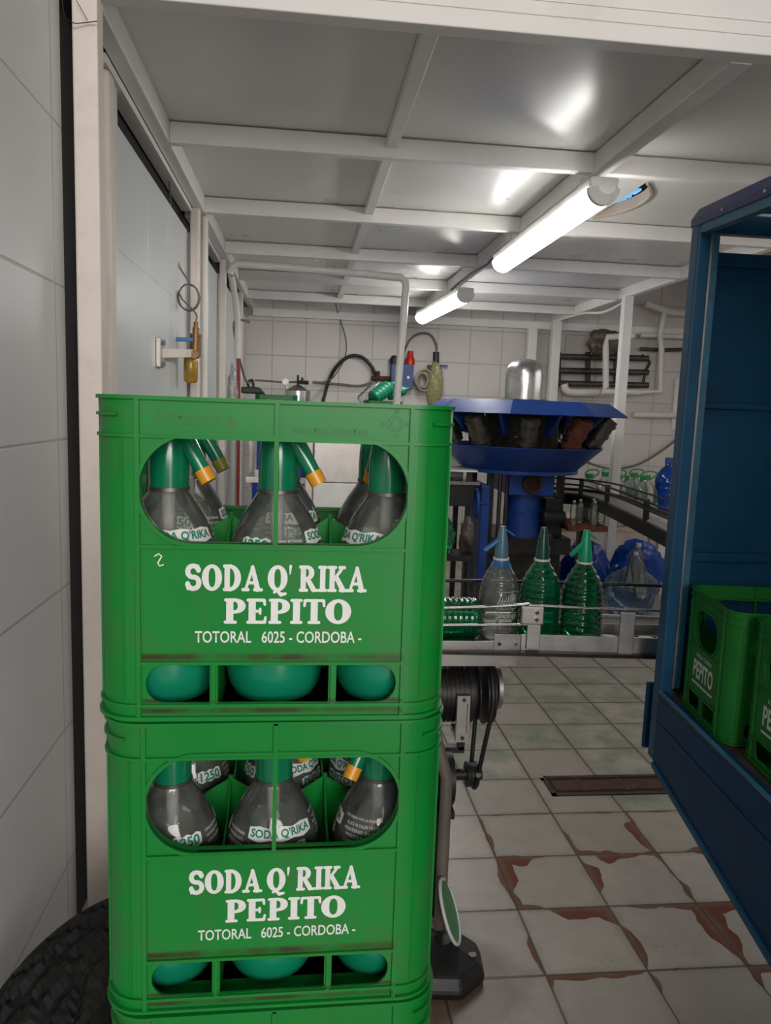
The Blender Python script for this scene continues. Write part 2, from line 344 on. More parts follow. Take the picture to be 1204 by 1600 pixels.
    def join_mesh(self, me, Mx=None):
        tmp = bmesh.new(); tmp.from_mesh(me)
        if Mx is not None: tmp.transform(Mx)
        mm = bpy.data.meshes.new('tmp'); tmp.to_mesh(mm); tmp.free(); self.bm.from_mesh(mm); bpy.data.meshes.remove(mm)
        return self

def sweep(path, r0=None): return [Vector(p) for p in path]
def smooth_path(pts, n=8):
    """Catmull-Rom through the points"""
    P = [Vector(p) for p in pts]; P = [P[0]*2 - P[1]] + P + [P[-1]*2 - P[-2]]; out = []
    for i in range(1, len(P) - 2):
        for k in range(n):
            t = k / n; a, b, c, d = P[i-1], P[i], P[i+1], P[i+2]
            out.append(0.5 * ((2*b) + (c-a)*t + (2*a - 5*b + 4*c - d)*t*t + (3*b - a - 3*c + d)*t**3))
    out.append(P[-2]); return out
def rrect(hx, hy, r, n=8):
    out = []
    for cx, cy, a in ((hx-r, hy-r, 0), (-hx+r, hy-r, PI/2), (-hx+r, -hy+r, PI), (hx-r, -hy+r, 1.5*PI)):
        for k in range(n+1): t = a + PI/2*k/n; out.append((cx + r*math.cos(t), cy + r*math.sin(t)))
    return out
def stadium(cx, cy, hx, hy, n=14):
    """superellipse-like oval with flat top and bottom"""
    return [(cx + px, cy + py) for px, py in rrect(hx, hy, min(hx, hy) * 0.98, n)]

def obj(name, mb, material, parent=None, smooth=None, bevel=0.0, origin=None):
    if name == 'legs':                                     # every leg a part of its own
        todo = set(mb.bm.verts); first = None
        while todo:
            seed_v = todo.pop(); isl = {seed_v}; st_ = [seed_v]
            while st_:
                for e_ in st_.pop().link_edges:
                    for v in e_.verts:
                        if v in todo: todo.discard(v); isl.add(v); st_.append(v)
            one = MB(); mp = {v: one.bm.verts.new(v.co) for v in isl}
            for f_ in mb.bm.faces:
                if f_.verts[0] in isl: one.bm.faces.new([mp[v] for v in f_.verts])
            first = obj('leg', one, material, parent, smooth, bevel, origin)
        mb.bm.free(); return first
    me = bpy.data.meshes.new(name)
    bmesh.ops.recalc_face_normals(mb.bm, faces=mb.bm.faces)
    off = Vector(origin) if origin is not None else None
    root = parent
    while root is not None and root.parent is not None: root = root.parent
    if off is None and root is not None and root.get('_w'): off = Vector(root['_w'])
    if off is not None: bmesh.ops.translate(mb.bm, verts=mb.bm.verts, vec=-off)
    mb.bm.to_mesh(me); mb.bm.free()
    o = bpy.data.objects.new(name, me); C.objects.link(o)
    me.materials.append(material)
    if origin is not None: o.location = off
    if parent is not None: o.parent = parent
    if smooth is not None:
        for p in me.polygons: p.use_smooth = True
        me.set_sharp_from_angle(angle=math.radians(smooth))
    if bevel:
        bv = o.modifiers.new('bevel', 'BEVEL'); bv.width = bevel; bv.segments = 2; bv.limit_method = 'ANGLE'
    return o
def tag(o, label, cat, group=None):
    o['label'] = label; o['category'] = cat
    if group: o['group'] = group
    return o
def thing(name, label, cat, loc=(0, 0, 0), rz=0.0, group=None, world=False):
    """Empty at the thing's base; world=True lets its parts be given in room coordinates"""
    o = bpy.data.objects.new(name, None); C.objects.link(o); o.empty_display_size = 0.05
    o.location = loc; o.rotation_euler = (0, 0, rz)
    if world: o['_w'] = [float(c) for c in loc]
    return tag(o, label, cat, group)
def structure(name, mb, material, **k):
    o = obj(name, mb, material, **k); o['kind'] = 'structure'; return o
def dup(root, loc, rz, label, group=None):
    r = root.copy(); C.objects.link(r); r.location = loc; r.rotation_euler = (0, 0, rz); r['label'] = label
    if group: r['group'] = group
    for ch in list(root.children):
        c = ch.copy(); C.objects.link(c); c.parent = r
        for g in ch.children:
            d = g.copy(); C.objects.link(d); d.parent = c
    return r

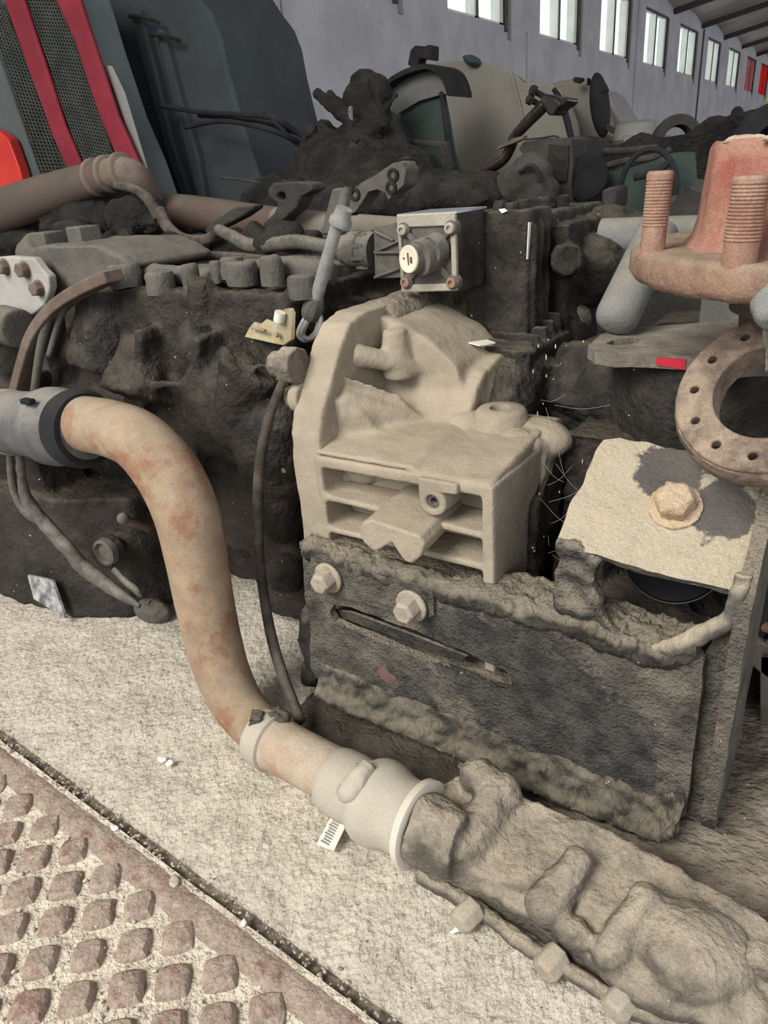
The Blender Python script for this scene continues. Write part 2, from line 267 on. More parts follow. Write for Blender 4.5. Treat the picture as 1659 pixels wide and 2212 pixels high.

---

Repeat the entries exactly and keep the pictures out of the copy.

The Blender Python script for this scene continues. Write part 2, from line 344 on. More parts follow. Take the picture to be 1204 by 1600 pixels.
    def join_mesh(self, me, Mx=None):
        tmp = bmesh.new(); tmp.from_mesh(me)
        if Mx is not None: tmp.transform(Mx)
        mm = bpy.data.meshes.new('tmp'); tmp.to_mesh(mm); tmp.free(); self.bm.from_mesh(mm); bpy.data.meshes.remove(mm)
        return self

def sweep(path, r0=None): return [Vector(p) for p in path]
def smooth_path(pts, n=8):
    """Catmull-Rom through the points"""
    P = [Vector(p) for p in pts]; P = [P[0]*2 - P[1]] + P + [P[-1]*2 - P[-2]]; out = []
    for i in range(1, len(P) - 2):
        for k in range(n):
            t = k / n; a, b, c, d = P[i-1], P[i], P[i+1], P[i+2]
            out.append(0.5 * ((2*b) + (c-a)*t + (2*a - 5*b + 4*c - d)*t*t + (3*b - a - 3*c + d)*t**3))
    out.append(P[-2]); return out
def rrect(hx, hy, r, n=8):
    out = []
    for cx, cy, a in ((hx-r, hy-r, 0), (-hx+r, hy-r, PI/2), (-hx+r, -hy+r, PI), (hx-r, -hy+r, 1.5*PI)):
        for k in range(n+1): t = a + PI/2*k/n; out.append((cx + r*math.cos(t), cy + r*math.sin(t)))
    return out
def stadium(cx, cy, hx, hy, n=14):
    """superellipse-like oval with flat top and bottom"""
    return [(cx + px, cy + py) for px, py in rrect(hx, hy, min(hx, hy) * 0.98, n)]

def obj(name, mb, material, parent=None, smooth=None, bevel=0.0, origin=None):
    if name == 'legs':                                     # every leg a part of its own
        todo = set(mb.bm.verts); first = None
        while todo:
            seed_v = todo.pop(); isl = {seed_v}; st_ = [seed_v]
            while st_:
                for e_ in st_.pop().link_edges:
                    for v in e_.verts:
                        if v in todo: todo.discard(v); isl.add(v); st_.append(v)
            one = MB(); mp = {v: one.bm.verts.new(v.co) for v in isl}
            for f_ in mb.bm.faces:
                if f_.verts[0] in isl: one.bm.faces.new([mp[v] for v in f_.verts])
            first = obj('leg', one, material, parent, smooth, bevel, origin)
        mb.bm.free(); return first
    me = bpy.data.meshes.new(name)
    bmesh.ops.recalc_face_normals(mb.bm, faces=mb.bm.faces)
    off = Vector(origin) if origin is not None else None
    root = parent
    while root is not None and root.parent is not None: root = root.parent
    if off is None and root is not None and root.get('_w'): off = Vector(root['_w'])
    if off is not None: bmesh.ops.translate(mb.bm, verts=mb.bm.verts, vec=-off)
    mb.bm.to_mesh(me); mb.bm.free()
    o = bpy.data.objects.new(name, me); C.objects.link(o)
    me.materials.append(material)
    if origin is not None: o.location = off
    if parent is not None: o.parent = parent
    if smooth is not None:
        for p in me.polygons: p.use_smooth = True
        me.set_sharp_from_angle(angle=math.radians(smooth))
    if bevel:
        bv = o.modifiers.new('bevel', 'BEVEL'); bv.width = bevel; bv.segments = 2; bv.limit_method = 'ANGLE'
    return o
def tag(o, label, cat, group=None):
    o['label'] = label; o['category'] = cat
    if group: o['group'] = group
    return o
def thing(name, label, cat, loc=(0, 0, 0), rz=0.0, group=None, world=False):
    """Empty at the thing's base; world=True lets its parts be given in room coordinates"""
    o = bpy.data.objects.new(name, None); C.objects.link(o); o.empty_display_size = 0.05
    o.location = loc; o.rotation_euler = (0, 0, rz)
    if world: o['_w'] = [float(c) for c in loc]
    return tag(o, label, cat, group)
def structure(name, mb, material, **k):
    o = obj(name, mb, material, **k); o['kind'] = 'structure'; return o
def dup(root, loc, rz, label, group=None):
    r = root.copy(); C.objects.link(r); r.location = loc; r.rotation_euler = (0, 0, rz); r['label'] = label
    if group: r['group'] = group
    for ch in list(root.children):
        c = ch.copy(); C.objects.link(c); c.parent = r
        for g in ch.children:
            d = g.copy(); C.objects.link(d); d.parent = c
    return r

The Blender Python script for this scene continues. Write part 2, from line 267 on. More parts follow. Write for Blender 4.5. Treat the picture as 1659 pixels wide and 2212 pixels high.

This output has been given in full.